Professione

Studi dei commercialisti, investimenti al minimo sulla digitalizzazione

Secondo l’indagine dell’Università di Pavia due professionisti su tre riescono a investire solo fino a 5mila euro nelle nuove tecnologie: al primo posto le email, all’ultimo l’intelligenza artificiale

di Valeria Uva

Gli investimenti dei professionisti nel digitale sono ancora bassi: due commercialisti su tre non riescono a dedicare più di 5mila euro alla digitalizzazione dello studio.
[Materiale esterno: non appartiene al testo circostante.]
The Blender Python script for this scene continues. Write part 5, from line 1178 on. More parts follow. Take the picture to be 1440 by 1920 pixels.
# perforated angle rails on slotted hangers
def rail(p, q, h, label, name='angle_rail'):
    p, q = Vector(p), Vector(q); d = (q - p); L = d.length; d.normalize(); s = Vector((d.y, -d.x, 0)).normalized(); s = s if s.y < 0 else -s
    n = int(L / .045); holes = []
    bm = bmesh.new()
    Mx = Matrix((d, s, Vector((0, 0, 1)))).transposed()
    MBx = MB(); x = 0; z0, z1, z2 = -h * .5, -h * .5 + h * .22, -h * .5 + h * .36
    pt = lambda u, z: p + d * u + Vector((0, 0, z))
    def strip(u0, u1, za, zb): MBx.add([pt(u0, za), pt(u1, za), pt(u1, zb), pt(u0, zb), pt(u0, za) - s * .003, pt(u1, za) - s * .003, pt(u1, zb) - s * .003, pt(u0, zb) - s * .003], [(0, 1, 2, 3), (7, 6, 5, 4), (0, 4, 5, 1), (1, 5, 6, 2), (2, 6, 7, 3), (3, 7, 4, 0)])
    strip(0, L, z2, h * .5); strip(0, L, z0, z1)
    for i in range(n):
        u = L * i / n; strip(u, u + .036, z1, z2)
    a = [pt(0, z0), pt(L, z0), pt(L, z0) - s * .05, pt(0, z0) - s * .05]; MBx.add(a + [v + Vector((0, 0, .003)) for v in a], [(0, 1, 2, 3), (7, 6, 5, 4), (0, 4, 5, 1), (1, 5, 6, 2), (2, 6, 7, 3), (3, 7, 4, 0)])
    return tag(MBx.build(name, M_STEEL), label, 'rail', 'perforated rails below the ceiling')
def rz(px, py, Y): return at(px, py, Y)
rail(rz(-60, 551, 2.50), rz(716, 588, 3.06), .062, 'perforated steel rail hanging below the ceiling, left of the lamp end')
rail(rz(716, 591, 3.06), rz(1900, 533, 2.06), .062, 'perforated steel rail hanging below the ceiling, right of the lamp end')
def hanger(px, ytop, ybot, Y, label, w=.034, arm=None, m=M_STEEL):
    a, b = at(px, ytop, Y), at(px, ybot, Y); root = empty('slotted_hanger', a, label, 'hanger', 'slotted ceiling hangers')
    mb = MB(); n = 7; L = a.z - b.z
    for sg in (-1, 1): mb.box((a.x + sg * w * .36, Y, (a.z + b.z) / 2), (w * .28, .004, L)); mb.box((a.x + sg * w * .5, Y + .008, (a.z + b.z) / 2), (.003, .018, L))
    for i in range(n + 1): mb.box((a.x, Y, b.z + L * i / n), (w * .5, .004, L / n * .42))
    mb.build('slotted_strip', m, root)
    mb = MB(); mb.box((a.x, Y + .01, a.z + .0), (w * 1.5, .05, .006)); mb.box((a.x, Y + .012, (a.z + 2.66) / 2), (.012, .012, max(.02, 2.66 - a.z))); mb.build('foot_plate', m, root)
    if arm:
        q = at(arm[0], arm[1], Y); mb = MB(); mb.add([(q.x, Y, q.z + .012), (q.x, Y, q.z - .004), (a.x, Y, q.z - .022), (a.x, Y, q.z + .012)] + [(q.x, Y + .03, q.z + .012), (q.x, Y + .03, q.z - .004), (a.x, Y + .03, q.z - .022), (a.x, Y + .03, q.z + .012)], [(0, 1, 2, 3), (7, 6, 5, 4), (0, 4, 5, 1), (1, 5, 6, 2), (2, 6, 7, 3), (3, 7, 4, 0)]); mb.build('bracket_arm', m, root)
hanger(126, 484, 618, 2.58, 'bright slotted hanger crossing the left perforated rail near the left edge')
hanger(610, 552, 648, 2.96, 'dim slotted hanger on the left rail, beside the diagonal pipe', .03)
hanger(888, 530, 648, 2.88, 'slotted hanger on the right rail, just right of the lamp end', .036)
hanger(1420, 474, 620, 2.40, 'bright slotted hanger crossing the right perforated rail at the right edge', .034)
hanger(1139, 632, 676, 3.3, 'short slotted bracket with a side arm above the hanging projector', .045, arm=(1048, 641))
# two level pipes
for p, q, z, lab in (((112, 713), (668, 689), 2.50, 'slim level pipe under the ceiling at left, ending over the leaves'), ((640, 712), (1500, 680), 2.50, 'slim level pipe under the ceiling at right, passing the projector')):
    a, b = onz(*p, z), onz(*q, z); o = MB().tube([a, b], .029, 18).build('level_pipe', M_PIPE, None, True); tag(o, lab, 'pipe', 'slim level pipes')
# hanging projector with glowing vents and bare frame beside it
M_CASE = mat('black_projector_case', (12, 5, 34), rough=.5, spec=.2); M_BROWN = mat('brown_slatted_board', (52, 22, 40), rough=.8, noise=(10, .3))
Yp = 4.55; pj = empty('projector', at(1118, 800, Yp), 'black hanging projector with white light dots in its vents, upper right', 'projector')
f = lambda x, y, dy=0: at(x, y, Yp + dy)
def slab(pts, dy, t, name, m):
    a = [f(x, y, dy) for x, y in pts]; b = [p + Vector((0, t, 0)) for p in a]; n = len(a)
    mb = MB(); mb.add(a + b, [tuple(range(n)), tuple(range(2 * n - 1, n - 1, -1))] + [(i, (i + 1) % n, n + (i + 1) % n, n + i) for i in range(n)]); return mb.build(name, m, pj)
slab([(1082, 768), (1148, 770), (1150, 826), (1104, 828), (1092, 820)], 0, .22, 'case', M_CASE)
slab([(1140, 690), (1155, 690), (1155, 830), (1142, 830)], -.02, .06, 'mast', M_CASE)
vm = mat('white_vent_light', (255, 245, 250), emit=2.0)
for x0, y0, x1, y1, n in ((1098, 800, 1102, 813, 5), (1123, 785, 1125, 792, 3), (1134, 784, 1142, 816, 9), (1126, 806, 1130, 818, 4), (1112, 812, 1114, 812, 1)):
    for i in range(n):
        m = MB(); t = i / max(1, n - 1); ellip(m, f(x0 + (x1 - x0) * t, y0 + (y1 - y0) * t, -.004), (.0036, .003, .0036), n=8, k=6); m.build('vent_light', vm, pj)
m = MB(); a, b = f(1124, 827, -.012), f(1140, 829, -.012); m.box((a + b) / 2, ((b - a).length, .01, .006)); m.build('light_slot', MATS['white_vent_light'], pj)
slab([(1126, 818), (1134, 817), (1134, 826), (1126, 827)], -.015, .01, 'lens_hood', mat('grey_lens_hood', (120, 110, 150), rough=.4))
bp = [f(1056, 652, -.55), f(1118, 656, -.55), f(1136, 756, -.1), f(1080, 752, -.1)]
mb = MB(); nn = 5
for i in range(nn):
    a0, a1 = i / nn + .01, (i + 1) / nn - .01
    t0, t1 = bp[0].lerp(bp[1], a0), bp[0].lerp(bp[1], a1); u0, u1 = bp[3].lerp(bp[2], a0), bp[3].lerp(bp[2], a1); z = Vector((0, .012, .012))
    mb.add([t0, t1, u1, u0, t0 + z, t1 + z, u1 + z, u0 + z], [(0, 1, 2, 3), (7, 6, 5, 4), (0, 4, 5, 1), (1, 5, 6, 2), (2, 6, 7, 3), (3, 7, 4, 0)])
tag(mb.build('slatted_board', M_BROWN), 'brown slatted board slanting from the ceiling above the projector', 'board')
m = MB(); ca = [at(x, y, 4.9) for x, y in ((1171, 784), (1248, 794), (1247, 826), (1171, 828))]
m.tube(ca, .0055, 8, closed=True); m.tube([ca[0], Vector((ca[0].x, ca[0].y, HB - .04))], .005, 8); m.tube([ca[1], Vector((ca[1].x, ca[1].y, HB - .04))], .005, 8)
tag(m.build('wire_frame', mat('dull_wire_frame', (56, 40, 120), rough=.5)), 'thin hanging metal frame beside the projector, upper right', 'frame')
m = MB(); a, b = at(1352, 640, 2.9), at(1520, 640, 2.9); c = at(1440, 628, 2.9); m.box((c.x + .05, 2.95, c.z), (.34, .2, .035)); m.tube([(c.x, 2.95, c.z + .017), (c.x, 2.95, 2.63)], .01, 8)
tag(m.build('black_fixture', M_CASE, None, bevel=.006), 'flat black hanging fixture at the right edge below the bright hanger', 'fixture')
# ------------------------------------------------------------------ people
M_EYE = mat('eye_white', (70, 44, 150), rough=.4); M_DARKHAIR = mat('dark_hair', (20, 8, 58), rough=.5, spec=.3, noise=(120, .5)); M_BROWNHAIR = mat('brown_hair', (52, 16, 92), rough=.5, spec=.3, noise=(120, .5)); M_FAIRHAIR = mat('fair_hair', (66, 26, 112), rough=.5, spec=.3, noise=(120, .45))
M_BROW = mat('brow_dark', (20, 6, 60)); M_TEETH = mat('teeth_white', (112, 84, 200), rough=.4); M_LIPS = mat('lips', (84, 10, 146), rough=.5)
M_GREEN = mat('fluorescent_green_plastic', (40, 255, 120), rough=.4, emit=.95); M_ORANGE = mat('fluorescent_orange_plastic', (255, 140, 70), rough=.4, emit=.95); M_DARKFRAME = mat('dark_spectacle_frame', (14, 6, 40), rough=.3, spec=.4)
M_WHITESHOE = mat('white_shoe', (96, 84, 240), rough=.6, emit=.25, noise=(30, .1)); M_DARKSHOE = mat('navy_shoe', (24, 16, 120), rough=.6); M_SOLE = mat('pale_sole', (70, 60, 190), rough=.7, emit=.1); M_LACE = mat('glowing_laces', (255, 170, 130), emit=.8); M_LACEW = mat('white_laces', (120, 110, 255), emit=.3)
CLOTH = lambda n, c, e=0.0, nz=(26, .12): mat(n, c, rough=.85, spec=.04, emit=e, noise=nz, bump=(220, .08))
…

Uno su due ha potuto organizzare soltanto una giornata di formazione sul digitale all’anno nel proprio studio. E, più che all’intelligenza artificiale, i professionisti guardano a cloud e videoconferenze.

L’indagine sugli «Studi professionali italiani e digitali» è stata realizzata dall’Institute for Transformative Innovation Research, il centro di ricerca dell’Università di Pavia, in collaborazione con l’Accademia dei commercialisti e la Fondazione nazionale dei commercialisti. Ed è stata presentata nel convegno promosso da Assosoftware a Milano il 23 aprile dal titolo: «Digitalizzazione e futuro degli studi commercialisti».

L’indagine

La ricerca copre il trienno 2020-22 ed è stata realizzata intervistando un campione composto da 1.559 professionisti provenienti da tutto il territorio nazionale, di cui oltre l’80% costituito da commercialisti. A essere intervistati soprattutto i titolari dello studio, uno su due di età superiore ai 55 anni. L’obiettivo era proprio quello di indagare il livello di digitalizzazione degli studi e capire di quali strumenti si siano dotati nel triennio considerato. In modo da avere indicazioni, sulle possibilità e le propensioni a investire nelle nuove tecnologie.

I risultati

Due intervistati su tre non sono riusciti a investire nello sviluppo di soluzioni tecnologiche più di 5mila euro l’anno. In particolare il 18,35% è rimasto sotto la soglia dei mille euro, mentre circa il 47% si è collocato nella fascia da mille a 5mila euro. Carente anche il tempo dedicato alla formazione dei dipendenti sul tema: uno su due (il 52%) ha dedicato da zero a un solo giorno di formazione, mentre all’estremo opposto, poco più di uno su dieci è riuscito a impostare oltre sette giorni di formazione sulle tecnologie. Per Stefano Denicolai, professore di Innovation Management all’Università di Pavia «Le difficoltà che gli studi commercialisti affrontano nel loro cammino di digitalizzazione sono molteplici, tra queste il fatto che si tratta di una professione svolta da un gruppo ristretto di persone che hanno poche occasioni per investire in modo poderato sul digitale a parte gli adempimenti normativi. Questo crea un circolo vizioso, avendo poche competenze digitali si fa fatica a capirne il valore, come investire e in quale direzione». Per il docente è anche una qujestione di contesto: «Questi studi lavorano in simbiosi con Pmi che non hanno cultura del digitale e non vogliono investire nel settore ,ma basta poco per sbloccare la situazione: qualche piccolo investimento nella direzione giusta non può che portare grandi vantaggi agli studi».

Le tecnologie

Le criticità maggiori sono proprio sulla tipologia di strumenti tecnologici adottati negli studi, che sembrano non riuscire a progredire verso forme particolarmente complesse e ad alto valore aggiunto. In una scala da uno a cinque, a livello di importanza, relativa al livello di adozione medio è l’email lo strumento più diffuso (4,82), seguita dai sistemi di back up e dalle piattaforme per le riunioni digitali. Tecnologie più evolute, come le piattaforme di collaborazione o il timesheet sono ancora agli ultimi posti. Per non parlare dell’intelligenza artificiale, ferma all’ultimo gradino della scala di interesse con il punteggio minimo pari a uno.